• Task goal:
Reproduce exactly and only the lines running from the one with "Write a Blender" through the one with "return m, nt, nt.nodes['Principled BSDF']", both end lines included.

====== Supplied data

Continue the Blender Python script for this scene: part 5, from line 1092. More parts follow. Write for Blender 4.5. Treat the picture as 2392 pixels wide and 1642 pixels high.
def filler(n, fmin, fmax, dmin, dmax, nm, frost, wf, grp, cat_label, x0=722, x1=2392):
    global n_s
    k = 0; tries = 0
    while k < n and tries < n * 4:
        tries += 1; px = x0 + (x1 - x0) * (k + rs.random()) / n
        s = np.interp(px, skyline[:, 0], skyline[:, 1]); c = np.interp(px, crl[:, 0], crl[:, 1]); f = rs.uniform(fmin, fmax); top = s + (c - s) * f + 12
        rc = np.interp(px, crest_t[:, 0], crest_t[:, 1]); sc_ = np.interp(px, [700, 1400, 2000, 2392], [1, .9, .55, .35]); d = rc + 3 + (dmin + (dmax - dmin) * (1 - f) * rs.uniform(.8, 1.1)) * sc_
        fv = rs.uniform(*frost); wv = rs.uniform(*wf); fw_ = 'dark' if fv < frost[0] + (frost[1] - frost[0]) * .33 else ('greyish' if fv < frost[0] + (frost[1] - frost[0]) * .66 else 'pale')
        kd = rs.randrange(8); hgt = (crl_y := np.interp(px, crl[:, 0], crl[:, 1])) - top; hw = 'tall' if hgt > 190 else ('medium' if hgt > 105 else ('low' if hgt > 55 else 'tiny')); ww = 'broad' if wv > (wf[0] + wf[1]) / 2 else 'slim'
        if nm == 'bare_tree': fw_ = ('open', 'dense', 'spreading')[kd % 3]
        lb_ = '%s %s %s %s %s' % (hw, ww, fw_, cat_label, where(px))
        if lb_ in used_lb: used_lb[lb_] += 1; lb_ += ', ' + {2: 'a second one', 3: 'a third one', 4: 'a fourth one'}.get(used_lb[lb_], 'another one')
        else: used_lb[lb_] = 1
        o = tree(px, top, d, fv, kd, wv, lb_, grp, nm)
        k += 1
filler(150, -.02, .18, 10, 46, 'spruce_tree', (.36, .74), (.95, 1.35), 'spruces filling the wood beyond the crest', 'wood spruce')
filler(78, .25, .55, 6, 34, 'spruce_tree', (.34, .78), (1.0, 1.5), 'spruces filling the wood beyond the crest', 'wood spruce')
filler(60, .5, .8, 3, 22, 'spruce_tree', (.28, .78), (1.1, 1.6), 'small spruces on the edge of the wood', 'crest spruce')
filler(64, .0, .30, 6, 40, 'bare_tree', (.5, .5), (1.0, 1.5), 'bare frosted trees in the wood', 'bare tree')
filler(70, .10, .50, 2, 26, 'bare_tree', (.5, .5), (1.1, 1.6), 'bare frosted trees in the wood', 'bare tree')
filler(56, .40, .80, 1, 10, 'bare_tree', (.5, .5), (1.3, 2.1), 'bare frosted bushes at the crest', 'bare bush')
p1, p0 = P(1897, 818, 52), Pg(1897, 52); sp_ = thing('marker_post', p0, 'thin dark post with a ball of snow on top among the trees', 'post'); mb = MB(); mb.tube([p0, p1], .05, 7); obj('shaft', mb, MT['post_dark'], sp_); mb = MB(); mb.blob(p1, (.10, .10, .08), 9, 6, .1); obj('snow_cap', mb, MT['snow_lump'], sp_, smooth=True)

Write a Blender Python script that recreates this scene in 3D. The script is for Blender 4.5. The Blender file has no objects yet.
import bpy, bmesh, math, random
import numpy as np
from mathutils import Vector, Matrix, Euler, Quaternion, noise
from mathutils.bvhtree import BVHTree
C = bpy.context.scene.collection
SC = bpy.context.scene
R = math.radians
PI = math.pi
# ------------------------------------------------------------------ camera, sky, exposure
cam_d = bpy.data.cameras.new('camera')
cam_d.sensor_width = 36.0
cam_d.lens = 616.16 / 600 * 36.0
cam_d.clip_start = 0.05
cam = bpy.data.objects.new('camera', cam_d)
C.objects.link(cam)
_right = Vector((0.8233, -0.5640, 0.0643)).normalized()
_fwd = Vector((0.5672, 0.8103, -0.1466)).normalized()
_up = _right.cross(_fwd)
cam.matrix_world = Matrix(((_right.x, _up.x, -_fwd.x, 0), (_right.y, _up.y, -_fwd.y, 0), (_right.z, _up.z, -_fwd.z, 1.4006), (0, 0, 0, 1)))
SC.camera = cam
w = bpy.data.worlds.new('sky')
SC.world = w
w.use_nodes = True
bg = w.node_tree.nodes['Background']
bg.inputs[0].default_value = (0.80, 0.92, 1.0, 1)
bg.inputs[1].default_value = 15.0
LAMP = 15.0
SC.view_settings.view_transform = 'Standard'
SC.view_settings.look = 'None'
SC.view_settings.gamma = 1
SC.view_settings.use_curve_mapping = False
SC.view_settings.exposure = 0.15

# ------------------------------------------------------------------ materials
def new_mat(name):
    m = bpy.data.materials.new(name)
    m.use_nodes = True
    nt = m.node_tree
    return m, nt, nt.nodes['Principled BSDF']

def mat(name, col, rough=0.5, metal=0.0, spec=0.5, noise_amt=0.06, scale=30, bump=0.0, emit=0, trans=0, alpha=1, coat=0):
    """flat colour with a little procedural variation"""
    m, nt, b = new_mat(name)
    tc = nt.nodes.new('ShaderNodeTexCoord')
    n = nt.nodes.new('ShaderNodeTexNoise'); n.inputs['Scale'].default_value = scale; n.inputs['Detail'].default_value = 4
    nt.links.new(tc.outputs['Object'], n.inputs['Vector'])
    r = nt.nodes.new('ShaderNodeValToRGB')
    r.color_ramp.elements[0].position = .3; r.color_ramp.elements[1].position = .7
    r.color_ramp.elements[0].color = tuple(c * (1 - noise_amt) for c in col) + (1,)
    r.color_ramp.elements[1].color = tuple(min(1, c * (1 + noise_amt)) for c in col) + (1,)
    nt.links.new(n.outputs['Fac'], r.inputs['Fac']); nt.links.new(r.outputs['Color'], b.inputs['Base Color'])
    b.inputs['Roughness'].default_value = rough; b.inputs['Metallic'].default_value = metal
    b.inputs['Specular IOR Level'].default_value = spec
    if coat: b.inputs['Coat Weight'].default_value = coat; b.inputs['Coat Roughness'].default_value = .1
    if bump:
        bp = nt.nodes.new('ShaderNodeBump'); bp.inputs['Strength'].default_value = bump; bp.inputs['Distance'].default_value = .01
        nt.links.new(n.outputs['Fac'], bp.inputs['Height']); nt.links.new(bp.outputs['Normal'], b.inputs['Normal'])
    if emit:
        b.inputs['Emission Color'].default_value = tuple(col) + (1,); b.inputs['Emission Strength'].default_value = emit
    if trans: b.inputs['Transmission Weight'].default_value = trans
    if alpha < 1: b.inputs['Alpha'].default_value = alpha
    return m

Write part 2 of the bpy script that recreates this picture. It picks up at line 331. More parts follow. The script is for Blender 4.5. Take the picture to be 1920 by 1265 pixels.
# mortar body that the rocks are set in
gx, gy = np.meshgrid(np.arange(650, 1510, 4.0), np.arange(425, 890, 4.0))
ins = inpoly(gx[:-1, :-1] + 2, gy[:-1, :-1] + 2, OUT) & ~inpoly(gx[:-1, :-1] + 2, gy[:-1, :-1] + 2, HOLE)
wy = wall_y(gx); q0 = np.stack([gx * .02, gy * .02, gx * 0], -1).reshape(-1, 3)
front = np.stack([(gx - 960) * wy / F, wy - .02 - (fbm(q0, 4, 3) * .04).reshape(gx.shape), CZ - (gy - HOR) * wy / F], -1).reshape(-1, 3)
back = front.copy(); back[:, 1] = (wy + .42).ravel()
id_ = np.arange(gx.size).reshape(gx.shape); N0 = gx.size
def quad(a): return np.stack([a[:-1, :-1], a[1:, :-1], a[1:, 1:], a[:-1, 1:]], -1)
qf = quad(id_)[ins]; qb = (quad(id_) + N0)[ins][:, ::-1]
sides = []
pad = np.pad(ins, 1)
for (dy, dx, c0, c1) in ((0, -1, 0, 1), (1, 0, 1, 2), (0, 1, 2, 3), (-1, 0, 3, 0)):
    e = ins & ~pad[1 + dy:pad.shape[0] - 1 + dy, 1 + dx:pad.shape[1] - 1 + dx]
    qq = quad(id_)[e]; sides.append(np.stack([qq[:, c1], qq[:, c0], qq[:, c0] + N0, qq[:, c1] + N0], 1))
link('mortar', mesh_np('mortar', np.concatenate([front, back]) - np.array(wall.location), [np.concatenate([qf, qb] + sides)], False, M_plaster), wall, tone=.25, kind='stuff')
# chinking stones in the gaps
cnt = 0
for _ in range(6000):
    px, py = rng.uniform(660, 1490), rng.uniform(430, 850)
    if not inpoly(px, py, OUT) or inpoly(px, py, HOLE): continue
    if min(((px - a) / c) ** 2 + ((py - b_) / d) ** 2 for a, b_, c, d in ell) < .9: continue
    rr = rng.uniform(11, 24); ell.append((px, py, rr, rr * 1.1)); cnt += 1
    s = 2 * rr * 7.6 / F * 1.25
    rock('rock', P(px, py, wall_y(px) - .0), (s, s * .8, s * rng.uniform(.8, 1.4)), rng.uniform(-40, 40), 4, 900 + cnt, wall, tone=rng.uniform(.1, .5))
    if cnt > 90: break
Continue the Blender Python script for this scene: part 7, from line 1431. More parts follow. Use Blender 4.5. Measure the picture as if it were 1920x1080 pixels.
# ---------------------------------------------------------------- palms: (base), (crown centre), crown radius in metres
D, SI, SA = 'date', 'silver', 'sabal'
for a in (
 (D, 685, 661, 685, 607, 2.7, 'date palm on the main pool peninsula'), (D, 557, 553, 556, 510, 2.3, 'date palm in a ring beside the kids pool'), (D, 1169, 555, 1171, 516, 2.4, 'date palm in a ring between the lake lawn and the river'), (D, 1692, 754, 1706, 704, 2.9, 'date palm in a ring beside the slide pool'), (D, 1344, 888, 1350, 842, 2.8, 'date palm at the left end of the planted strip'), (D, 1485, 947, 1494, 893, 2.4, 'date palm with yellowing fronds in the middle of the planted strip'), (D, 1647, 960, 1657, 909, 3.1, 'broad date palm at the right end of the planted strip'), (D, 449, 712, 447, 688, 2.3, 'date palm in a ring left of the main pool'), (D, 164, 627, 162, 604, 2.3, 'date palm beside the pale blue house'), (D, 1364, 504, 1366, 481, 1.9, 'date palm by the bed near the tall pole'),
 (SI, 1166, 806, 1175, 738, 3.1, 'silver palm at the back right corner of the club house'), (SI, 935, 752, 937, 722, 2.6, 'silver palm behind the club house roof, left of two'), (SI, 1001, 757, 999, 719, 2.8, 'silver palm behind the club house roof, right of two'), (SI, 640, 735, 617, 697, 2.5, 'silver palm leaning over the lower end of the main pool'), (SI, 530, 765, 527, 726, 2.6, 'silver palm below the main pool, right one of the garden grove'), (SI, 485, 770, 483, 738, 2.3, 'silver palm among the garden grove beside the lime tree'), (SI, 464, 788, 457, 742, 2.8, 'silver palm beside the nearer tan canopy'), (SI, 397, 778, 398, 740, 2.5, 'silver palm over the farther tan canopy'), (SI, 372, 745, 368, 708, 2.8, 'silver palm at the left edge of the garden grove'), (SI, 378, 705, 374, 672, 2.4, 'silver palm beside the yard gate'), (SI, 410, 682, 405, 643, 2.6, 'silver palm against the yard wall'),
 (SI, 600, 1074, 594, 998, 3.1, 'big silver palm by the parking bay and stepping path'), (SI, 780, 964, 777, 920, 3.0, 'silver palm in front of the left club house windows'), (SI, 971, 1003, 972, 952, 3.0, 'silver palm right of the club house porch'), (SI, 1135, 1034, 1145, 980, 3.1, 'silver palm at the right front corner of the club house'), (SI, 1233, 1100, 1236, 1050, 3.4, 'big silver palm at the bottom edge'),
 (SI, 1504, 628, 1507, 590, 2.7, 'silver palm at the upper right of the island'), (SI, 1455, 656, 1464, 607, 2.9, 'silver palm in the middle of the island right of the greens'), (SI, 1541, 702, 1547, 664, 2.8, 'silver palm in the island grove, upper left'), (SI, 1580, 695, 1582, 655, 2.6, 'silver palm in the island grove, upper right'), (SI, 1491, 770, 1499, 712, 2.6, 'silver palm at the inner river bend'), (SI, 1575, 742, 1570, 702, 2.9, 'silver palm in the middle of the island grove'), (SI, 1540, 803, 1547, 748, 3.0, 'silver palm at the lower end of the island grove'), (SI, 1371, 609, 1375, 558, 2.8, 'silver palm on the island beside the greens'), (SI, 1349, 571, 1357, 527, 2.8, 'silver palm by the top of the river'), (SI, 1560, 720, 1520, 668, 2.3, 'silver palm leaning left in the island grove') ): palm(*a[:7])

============

• Solution to this exercise:
Write a Blender Python script that recreates this scene in 3D. The script is for Blender 4.5. The Blender file has no objects yet.
import bpy, bmesh, math, random
import numpy as np
from mathutils import Vector, Matrix, Euler, Quaternion, noise
from mathutils.bvhtree import BVHTree
C = bpy.context.scene.collection
SC = bpy.context.scene
R = math.radians
PI = math.pi
# ------------------------------------------------------------------ camera, sky, exposure
cam_d = bpy.data.cameras.new('camera')
cam_d.sensor_width = 36.0
cam_d.lens = 616.16 / 600 * 36.0
cam_d.clip_start = 0.05
cam = bpy.data.objects.new('camera', cam_d)
C.objects.link(cam)
_right = Vector((0.8233, -0.5640, 0.0643)).normalized()
_fwd = Vector((0.5672, 0.8103, -0.1466)).normalized()
_up = _right.cross(_fwd)
cam.matrix_world = Matrix(((_right.x, _up.x, -_fwd.x, 0), (_right.y, _up.y, -_fwd.y, 0), (_right.z, _up.z, -_fwd.z, 1.4006), (0, 0, 0, 1)))
SC.camera = cam
w = bpy.data.worlds.new('sky')
SC.world = w
w.use_nodes = True
bg = w.node_tree.nodes['Background']
bg.inputs[0].default_value = (0.80, 0.92, 1.0, 1)
bg.inputs[1].default_value = 15.0
LAMP = 15.0
SC.view_settings.view_transform = 'Standard'
SC.view_settings.look = 'None'
SC.view_settings.gamma = 1
SC.view_settings.use_curve_mapping = False
SC.view_settings.exposure = 0.15

# ------------------------------------------------------------------ materials
def new_mat(name):
    m = bpy.data.materials.new(name)
    m.use_nodes = True
    nt = m.node_tree
    return m, nt, nt.nodes['Principled BSDF']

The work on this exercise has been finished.